(Supplied records)
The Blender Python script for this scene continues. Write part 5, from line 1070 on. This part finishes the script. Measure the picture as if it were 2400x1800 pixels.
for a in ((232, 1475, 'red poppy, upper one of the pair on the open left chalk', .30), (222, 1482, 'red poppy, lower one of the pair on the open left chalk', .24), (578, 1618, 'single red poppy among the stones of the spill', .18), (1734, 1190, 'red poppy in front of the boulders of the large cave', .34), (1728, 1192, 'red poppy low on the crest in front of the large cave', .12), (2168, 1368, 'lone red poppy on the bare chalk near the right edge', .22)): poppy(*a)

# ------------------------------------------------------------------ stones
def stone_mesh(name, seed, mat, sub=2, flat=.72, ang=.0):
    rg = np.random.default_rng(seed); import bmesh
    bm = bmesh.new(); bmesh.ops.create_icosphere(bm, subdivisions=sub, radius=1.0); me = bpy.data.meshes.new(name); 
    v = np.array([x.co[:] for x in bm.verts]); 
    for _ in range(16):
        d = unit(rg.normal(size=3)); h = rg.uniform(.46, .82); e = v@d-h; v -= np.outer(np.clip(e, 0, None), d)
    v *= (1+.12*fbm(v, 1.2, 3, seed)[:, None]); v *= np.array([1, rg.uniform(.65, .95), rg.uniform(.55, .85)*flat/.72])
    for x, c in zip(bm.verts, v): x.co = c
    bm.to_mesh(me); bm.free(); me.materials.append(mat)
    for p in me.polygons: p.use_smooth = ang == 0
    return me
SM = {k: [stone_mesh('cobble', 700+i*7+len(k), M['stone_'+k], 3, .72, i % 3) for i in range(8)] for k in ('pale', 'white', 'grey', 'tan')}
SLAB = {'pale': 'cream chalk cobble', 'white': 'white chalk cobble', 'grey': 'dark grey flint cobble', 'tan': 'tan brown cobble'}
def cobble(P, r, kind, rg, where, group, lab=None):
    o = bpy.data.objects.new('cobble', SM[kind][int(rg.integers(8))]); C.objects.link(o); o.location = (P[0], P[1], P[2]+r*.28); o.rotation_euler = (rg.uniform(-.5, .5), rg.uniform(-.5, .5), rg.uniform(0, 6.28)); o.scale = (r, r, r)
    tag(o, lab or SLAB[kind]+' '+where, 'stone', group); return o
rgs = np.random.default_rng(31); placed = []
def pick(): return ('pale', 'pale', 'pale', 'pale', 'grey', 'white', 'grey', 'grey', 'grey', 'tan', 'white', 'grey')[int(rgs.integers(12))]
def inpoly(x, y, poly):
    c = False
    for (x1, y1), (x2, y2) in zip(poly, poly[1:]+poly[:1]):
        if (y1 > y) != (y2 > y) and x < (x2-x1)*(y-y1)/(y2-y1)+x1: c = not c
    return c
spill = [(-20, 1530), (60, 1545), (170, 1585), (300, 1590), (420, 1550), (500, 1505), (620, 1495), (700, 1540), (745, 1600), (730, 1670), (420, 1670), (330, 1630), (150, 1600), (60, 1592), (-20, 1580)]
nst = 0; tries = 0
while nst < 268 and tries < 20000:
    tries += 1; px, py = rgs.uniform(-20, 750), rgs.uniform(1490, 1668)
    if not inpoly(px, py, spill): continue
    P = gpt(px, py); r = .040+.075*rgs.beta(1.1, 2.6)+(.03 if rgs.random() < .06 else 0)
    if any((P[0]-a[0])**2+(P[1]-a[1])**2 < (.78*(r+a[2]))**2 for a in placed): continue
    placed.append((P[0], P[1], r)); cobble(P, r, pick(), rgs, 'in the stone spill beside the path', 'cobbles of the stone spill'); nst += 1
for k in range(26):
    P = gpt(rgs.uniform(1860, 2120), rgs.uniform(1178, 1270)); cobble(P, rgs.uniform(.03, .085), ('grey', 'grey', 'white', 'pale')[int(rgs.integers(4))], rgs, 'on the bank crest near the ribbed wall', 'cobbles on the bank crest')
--
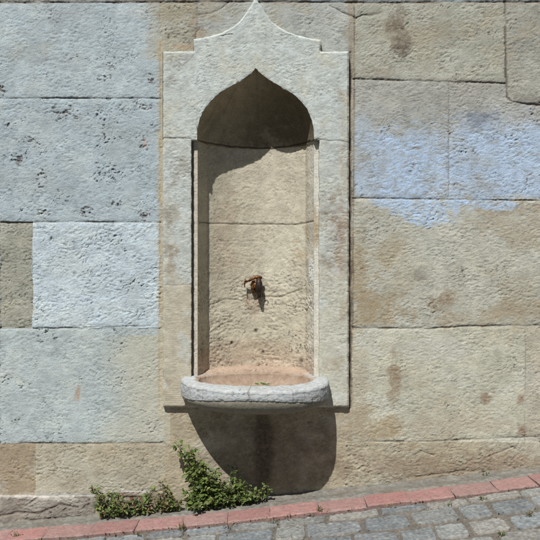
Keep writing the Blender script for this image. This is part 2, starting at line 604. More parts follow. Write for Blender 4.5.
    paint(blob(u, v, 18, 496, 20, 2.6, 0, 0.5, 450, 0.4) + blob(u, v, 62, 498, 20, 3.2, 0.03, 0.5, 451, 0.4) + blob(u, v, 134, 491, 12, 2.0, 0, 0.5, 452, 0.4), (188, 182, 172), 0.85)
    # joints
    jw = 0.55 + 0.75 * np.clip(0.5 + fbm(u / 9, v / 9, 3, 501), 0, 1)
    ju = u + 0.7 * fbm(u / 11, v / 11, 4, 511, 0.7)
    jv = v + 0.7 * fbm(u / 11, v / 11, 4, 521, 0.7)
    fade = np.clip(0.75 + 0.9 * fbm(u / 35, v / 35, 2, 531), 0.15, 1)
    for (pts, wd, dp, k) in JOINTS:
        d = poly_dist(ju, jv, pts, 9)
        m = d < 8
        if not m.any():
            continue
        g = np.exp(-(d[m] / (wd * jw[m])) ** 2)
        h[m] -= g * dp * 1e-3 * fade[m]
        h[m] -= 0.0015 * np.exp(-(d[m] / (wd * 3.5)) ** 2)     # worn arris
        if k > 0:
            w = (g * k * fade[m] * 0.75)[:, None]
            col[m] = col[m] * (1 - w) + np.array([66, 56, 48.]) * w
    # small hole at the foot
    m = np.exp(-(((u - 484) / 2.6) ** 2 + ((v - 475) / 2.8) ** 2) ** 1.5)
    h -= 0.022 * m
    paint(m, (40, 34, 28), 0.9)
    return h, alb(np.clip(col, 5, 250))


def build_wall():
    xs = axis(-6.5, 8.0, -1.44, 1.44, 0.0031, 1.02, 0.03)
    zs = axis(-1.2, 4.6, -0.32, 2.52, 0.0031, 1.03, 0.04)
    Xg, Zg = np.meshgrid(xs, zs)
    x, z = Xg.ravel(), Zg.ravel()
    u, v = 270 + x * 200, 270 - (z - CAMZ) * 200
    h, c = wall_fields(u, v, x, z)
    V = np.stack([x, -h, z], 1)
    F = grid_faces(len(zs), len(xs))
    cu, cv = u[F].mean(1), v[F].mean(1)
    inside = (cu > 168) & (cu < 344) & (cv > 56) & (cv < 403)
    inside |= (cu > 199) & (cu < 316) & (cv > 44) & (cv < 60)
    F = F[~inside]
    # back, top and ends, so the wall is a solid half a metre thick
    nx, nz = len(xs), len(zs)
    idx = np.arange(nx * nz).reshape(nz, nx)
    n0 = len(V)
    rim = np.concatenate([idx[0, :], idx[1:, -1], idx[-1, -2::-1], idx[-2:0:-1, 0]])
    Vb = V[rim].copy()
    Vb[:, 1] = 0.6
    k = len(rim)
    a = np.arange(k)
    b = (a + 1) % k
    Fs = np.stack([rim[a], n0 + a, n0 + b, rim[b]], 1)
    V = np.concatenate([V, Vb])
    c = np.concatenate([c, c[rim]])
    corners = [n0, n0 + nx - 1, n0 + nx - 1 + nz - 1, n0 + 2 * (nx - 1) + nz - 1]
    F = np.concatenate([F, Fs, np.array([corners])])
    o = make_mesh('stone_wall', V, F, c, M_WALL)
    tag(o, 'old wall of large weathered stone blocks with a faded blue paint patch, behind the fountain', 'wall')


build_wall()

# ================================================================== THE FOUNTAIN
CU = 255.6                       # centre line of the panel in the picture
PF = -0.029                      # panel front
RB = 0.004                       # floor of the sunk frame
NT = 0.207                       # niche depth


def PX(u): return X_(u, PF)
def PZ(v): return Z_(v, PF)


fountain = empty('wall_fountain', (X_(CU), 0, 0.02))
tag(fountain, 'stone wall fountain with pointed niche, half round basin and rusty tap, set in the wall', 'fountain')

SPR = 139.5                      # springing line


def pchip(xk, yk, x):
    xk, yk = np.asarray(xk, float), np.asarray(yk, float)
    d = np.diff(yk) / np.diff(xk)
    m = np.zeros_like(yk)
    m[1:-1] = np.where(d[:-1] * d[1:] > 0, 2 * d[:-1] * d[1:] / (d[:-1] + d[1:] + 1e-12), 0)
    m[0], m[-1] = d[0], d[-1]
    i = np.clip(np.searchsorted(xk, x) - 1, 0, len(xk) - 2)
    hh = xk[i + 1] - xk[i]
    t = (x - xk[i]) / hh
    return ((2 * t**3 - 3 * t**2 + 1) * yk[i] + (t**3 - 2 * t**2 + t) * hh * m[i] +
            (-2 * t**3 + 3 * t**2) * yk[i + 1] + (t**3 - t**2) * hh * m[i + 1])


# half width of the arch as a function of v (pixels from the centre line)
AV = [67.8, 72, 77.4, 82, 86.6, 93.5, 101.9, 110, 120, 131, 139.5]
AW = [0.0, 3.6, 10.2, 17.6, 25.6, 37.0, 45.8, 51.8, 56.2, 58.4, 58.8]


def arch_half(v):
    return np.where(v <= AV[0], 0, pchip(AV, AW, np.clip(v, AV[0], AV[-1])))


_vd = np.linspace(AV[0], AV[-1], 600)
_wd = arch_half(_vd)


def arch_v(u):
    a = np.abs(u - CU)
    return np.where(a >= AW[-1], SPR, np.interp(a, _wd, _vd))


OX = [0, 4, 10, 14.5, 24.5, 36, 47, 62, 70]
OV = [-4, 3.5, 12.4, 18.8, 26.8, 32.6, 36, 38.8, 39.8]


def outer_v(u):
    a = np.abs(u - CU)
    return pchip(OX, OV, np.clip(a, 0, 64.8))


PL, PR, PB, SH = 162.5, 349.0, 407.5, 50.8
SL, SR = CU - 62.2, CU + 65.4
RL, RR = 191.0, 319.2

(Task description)
Starting at the line that contains "Keep writing the" and ending at the line that contains "paint(m, (40, 34, 28), 0.9)", repeat each line exactly, both ends included, and nothing else.

(Exercise output)
Keep writing the Blender script for this image. This is part 2, starting at line 604. More parts follow. Write for Blender 4.5.
    paint(blob(u, v, 18, 496, 20, 2.6, 0, 0.5, 450, 0.4) + blob(u, v, 62, 498, 20, 3.2, 0.03, 0.5, 451, 0.4) + blob(u, v, 134, 491, 12, 2.0, 0, 0.5, 452, 0.4), (188, 182, 172), 0.85)
    # joints
    jw = 0.55 + 0.75 * np.clip(0.5 + fbm(u / 9, v / 9, 3, 501), 0, 1)
    ju = u + 0.7 * fbm(u / 11, v / 11, 4, 511, 0.7)
    jv = v + 0.7 * fbm(u / 11, v / 11, 4, 521, 0.7)
    fade = np.clip(0.75 + 0.9 * fbm(u / 35, v / 35, 2, 531), 0.15, 1)
    for (pts, wd, dp, k) in JOINTS:
        d = poly_dist(ju, jv, pts, 9)
        m = d < 8
        if not m.any():
            continue
        g = np.exp(-(d[m] / (wd * jw[m])) ** 2)
        h[m] -= g * dp * 1e-3 * fade[m]
        h[m] -= 0.0015 * np.exp(-(d[m] / (wd * 3.5)) ** 2)     # worn arris
        if k > 0:
            w = (g * k * fade[m] * 0.75)[:, None]
            col[m] = col[m] * (1 - w) + np.array([66, 56, 48.]) * w
    # small hole at the foot
    m = np.exp(-(((u - 484) / 2.6) ** 2 + ((v - 475) / 2.8) ** 2) ** 1.5)
    h -= 0.022 * m
    paint(m, (40, 34, 28), 0.9)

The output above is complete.